ISLAMABAD: Apart from the recent hike in base tariff, people must brace themselves for another potential financial strain resulting from the Pak rupee’s depreciation against the US dollar, as the recent electricity tariff hike empowers the government to transfer the burden of rupee devaluation to consumers through their utility bills, impacting all segments of society and the economy on the whole.
Rather than tackling the multi-billion rupees worth of inefficiencies in the power sector, the government significantly increased the average electricity base tariff, causing concerns among citizens, according to findings of the National Electric Power Regulatory Authority’s (Nepra’s) public hearing, held after the federal government’s instant motion for a uniform tariff in the entire country.
The recent national base-tariff increase of Rs4.96/unit, which would take the existing Rs24.82 per unit rate to Rs29.78/unit, had been calculated at Rs287 a dollar. If the rupee continues to devalue, consumers may face further hikes in their power tariffs through monthly fuel charges adjustments (FCAs) and quarterly adjustments.
Nepra Chairman Tauseef H Farooqi conducted the proceedings, while the authority’s members, including Rafique Ahmad Shaikh (member technical) Sindh, Amina Ahmed (member law) Punjab, and Engr Maqsood Anwar Khan from Khyber-Pakhtunkhwa were present. However, Mathar Niaz Rana (member tariff and finance) from Balochistan was absent.
The chairman said the Nepra’s role was to determine the most prudent tariff, and decisions on tariff allocation, subsidies, and burden-sharing was with the federal government. He emphasized that managing subsidies and segmenting society is a political decision purely. He made it clear that Nepra could not specify a tariff for the export sector, leaving that authority with the government.
According to the petitioner (government), the government was giving Rs158 billion subsidy, while for K-Electric, it was Rs298 billion in the current fiscal year.
Consumer advocates and experts expressed concerns over the ill impact of tariff hike and currency devaluation on citizens’ well-being and overall economic stability. The increased financial burden on power consumers could affect spending patterns and investment decisions, potentially impacting economic growth, they added.
Critics questioned why the government and the regulator had not effectively addressed the generation, transmission, and distribution losses, resulting in significant financial losses. They argued that loyal consumers should not be burdened with an unjust tariff hike.
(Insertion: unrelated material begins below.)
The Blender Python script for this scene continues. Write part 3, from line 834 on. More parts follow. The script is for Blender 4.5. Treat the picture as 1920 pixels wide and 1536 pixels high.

Tahir Basharat Cheema, former MD of Pakistan Electric Power Company (Pepco), and current energy adviser to All Pakistan Textile Mills Association (Aptma), criticised the decision to raise the tariff without conducting sensitivity studies or applying econometrics models. He cited a study by the Pakistan Institute of Development Economics (PIDE), which showed that a one per cent increase in power tariff led to a 0.23 per cent decline in the country’s exports.
Cheema suggested ending the facility that allows Discos to do revenue-based load-shedding. The Nepra chairman responded that legal proceedings in that regard had already been initiated, acknowledging past failures in planning power capacity without proper demand and supply studies.
Farooqi said, “In the past, we have increased the power capacity like a wild shrub, without doing a study for power demand and supply. We were shooting in the dark. We have started work on it now.”
Another Nepra member emphasised that inefficiencies in the power sector were a major concern, without specifically naming the underperforming Discos facing bankruptcy.
Hafiz Naeemur Rehman of Jamaat-e-Islami, attending the proceedings from Karachi, expressed concern that the tariff hike would disproportionately affect the poor, salaried, and middle-income people. He urged Nepra not to burden power consumers with the regulator’s inefficiencies. He questioned why legal cases were not pursued and Independent Power Producers (IPPs) report had been brushed under the carpet.
He also raised concerns about K-Electric running outdated plants with low efficiency, resulting in higher utility bills for Karachiites, and at the same time Nepra was extending its licence.
The Nepra chairman responded by defending the extension in K-Electric’s license for six months, stating that the market was not exclusive, and other parties had the opportunity to apply for a license in Karachi. Until there was a viable alternative power supplier in Karachi, extending K-Electric’s licence was necessary to maintain continuity of the city’s power supply.